::: DATA SEGMENT
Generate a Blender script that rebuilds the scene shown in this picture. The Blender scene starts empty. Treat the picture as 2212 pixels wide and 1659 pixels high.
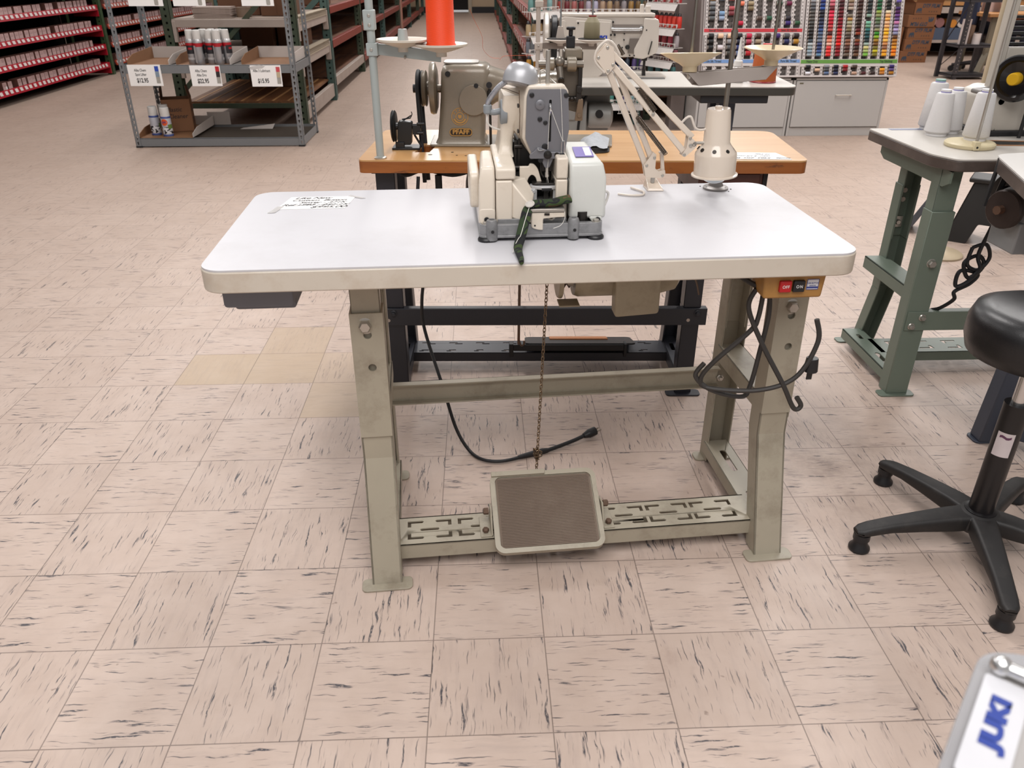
import bpy, math, random
from math import sin, cos, pi, radians, sqrt, atan2
from mathutils import Vector, Matrix
from mathutils.geometry import tessellate_polygon
R = random.Random(11)
SC = bpy.context.scene
COL = SC.collection

# ---------------------------------------------------------------- materials
def lin(h):
    h = h.lstrip('#')
    o = []
    for i in (0, 2, 4):
        c = int(h[i:i+2], 16) / 255
        o.append(c / 12.92 if c <= .04045 else ((c + .055) / 1.055) ** 2.4)
    return (*o, 1)
MATS = {}
def nodes(name):
    m = bpy.data.materials.new(name); m.use_nodes = True
    nt = m.node_tree; b = nt.nodes['Principled BSDF']
    return m, nt, b, nt.nodes.new, nt.links.new
def mat(name, col, rough=.5, metal=0, var=.08, sc=25, bump=0, bsc=120, coat=0, spec=.5, trans=0, alpha=1, emit=0, dirt=None, damt=.5):
    if name in MATS: return MATS[name]
    m, nt, b, N, L = nodes(name)
    tc = N('ShaderNodeTexCoord')
    nz = N('ShaderNodeTexNoise'); nz.inputs['Scale'].default_value = sc; nz.inputs['Detail'].default_value = 4
    L(tc.outputs['Object'], nz.inputs['Vector'])
    c = lin(col)
    mx = N('ShaderNodeMix'); mx.data_type = 'RGBA'
    mx.inputs[6].default_value = tuple(min(1, k * (1 - var)) for k in c[:3]) + (1,)
    mx.inputs[7].default_value = tuple(min(1, k * (1 + var)) for k in c[:3]) + (1,)
    L(nz.outputs['Fac'], mx.inputs[0])
    src = mx.outputs[2]
    if dirt:
        n2 = N('ShaderNodeTexNoise'); n2.inputs['Scale'].default_value = sc * .6; n2.inputs['Detail'].default_value = 8; n2.inputs['Roughness'].default_value = .7
        L(tc.outputs['Object'], n2.inputs['Vector'])
        rp = N('ShaderNodeValToRGB'); rp.color_ramp.elements[0].position = .5; rp.color_ramp.elements[1].position = .72
        L(n2.outputs['Fac'], rp.inputs[0])
        ml = N('ShaderNodeMath'); ml.operation = 'MULTIPLY'; ml.inputs[1].default_value = damt
        L(rp.outputs[0], ml.inputs[0])
        m2 = N('ShaderNodeMix'); m2.data_type = 'RGBA'; m2.inputs[7].default_value = lin(dirt)
        L(ml.outputs[0], m2.inputs[0]); L(src, m2.inputs[6]); src = m2.outputs[2]
    L(src, b.inputs['Base Color'])
    b.inputs['Roughness'].default_value = rough; b.inputs['Metallic'].default_value = metal
    b.inputs['Coat Weight'].default_value = coat; b.inputs['Specular IOR Level'].default_value = spec
    b.inputs['Transmission Weight'].default_value = trans; b.inputs['Alpha'].default_value = alpha
    if emit:
        b.inputs['Emission Color'].default_value = c; b.inputs['Emission Strength'].default_value = emit
    if bump:
        nb = N('ShaderNodeTexNoise'); nb.inputs['Scale'].default_value = bsc; nb.inputs['Detail'].default_value = 3
        L(tc.outputs['Object'], nb.inputs['Vector'])
        bp = N('ShaderNodeBump'); bp.inputs['Strength'].default_value = bump; bp.inputs['Distance'].default_value = .002
        L(nb.outputs['Fac'], bp.inputs['Height']); L(bp.outputs[0], b.inputs['Normal'])
    MATS[name] = m
    return m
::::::
- [WHAT THE EXERCISE ASKS]: Keep every word of the data as it is when you write it out, but drop the pictures.

- [FULL ANSWER]:
Generate a Blender script that rebuilds the scene shown in this picture. The Blender scene starts empty. Treat the picture as 2212 pixels wide and 1659 pixels high.
import bpy, math, random
from math import sin, cos, pi, radians, sqrt, atan2
from mathutils import Vector, Matrix
from mathutils.geometry import tessellate_polygon
R = random.Random(11)
SC = bpy.context.scene
COL = SC.collection

# ---------------------------------------------------------------- materials
def lin(h):
    h = h.lstrip('#')
    o = []
    for i in (0, 2, 4):
        c = int(h[i:i+2], 16) / 255
        o.append(c / 12.92 if c <= .04045 else ((c + .055) / 1.055) ** 2.4)
    return (*o, 1)
MATS = {}
def nodes(name):
    m = bpy.data.materials.new(name); m.use_nodes = True
    nt = m.node_tree; b = nt.nodes['Principled BSDF']
    return m, nt, b, nt.nodes.new, nt.links.new
def mat(name, col, rough=.5, metal=0, var=.08, sc=25, bump=0, bsc=120, coat=0, spec=.5, trans=0, alpha=1, emit=0, dirt=None, damt=.5):
    if name in MATS: return MATS[name]
    m, nt, b, N, L = nodes(name)
    tc = N('ShaderNodeTexCoord')
    nz = N('ShaderNodeTexNoise'); nz.inputs['Scale'].default_value = sc; nz.inputs['Detail'].default_value = 4
    L(tc.outputs['Object'], nz.inputs['Vector'])
    c = lin(col)
    mx = N('ShaderNodeMix'); mx.data_type = 'RGBA'
    mx.inputs[6].default_value = tuple(min(1, k * (1 - var)) for k in c[:3]) + (1,)
    mx.inputs[7].default_value = tuple(min(1, k * (1 + var)) for k in c[:3]) + (1,)
    L(nz.outputs['Fac'], mx.inputs[0])
    src = mx.outputs[2]
    if dirt:
        n2 = N('ShaderNodeTexNoise'); n2.inputs['Scale'].default_value = sc * .6; n2.inputs['Detail'].default_value = 8; n2.inputs['Roughness'].default_value = .7
        L(tc.outputs['Object'], n2.inputs['Vector'])
        rp = N('ShaderNodeValToRGB'); rp.color_ramp.elements[0].position = .5; rp.color_ramp.elements[1].position = .72
        L(n2.outputs['Fac'], rp.inputs[0])
        ml = N('ShaderNodeMath'); ml.operation = 'MULTIPLY'; ml.inputs[1].default_value = damt
        L(rp.outputs[0], ml.inputs[0])
        m2 = N('ShaderNodeMix'); m2.data_type = 'RGBA'; m2.inputs[7].default_value = lin(dirt)
        L(ml.outputs[0], m2.inputs[0]); L(src, m2.inputs[6]); src = m2.outputs[2]
    L(src, b.inputs['Base Color'])
    b.inputs['Roughness'].default_value = rough; b.inputs['Metallic'].default_value = metal
    b.inputs['Coat Weight'].default_value = coat; b.inputs['Specular IOR Level'].default_value = spec
    b.inputs['Transmission Weight'].default_value = trans; b.inputs['Alpha'].default_value = alpha
    if emit:
        b.inputs['Emission Color'].default_value = c; b.inputs['Emission Strength'].default_value = emit
    if bump:
        nb = N('ShaderNodeTexNoise'); nb.inputs['Scale'].default_value = bsc; nb.inputs['Detail'].default_value = 3
        L(tc.outputs['Object'], nb.inputs['Vector'])
        bp = N('ShaderNodeBump'); bp.inputs['Strength'].default_value = bump; bp.inputs['Distance'].default_value = .002
        L(nb.outputs['Fac'], bp.inputs['Height']); L(bp.outputs[0], b.inputs['Normal'])
    MATS[name] = m
    return m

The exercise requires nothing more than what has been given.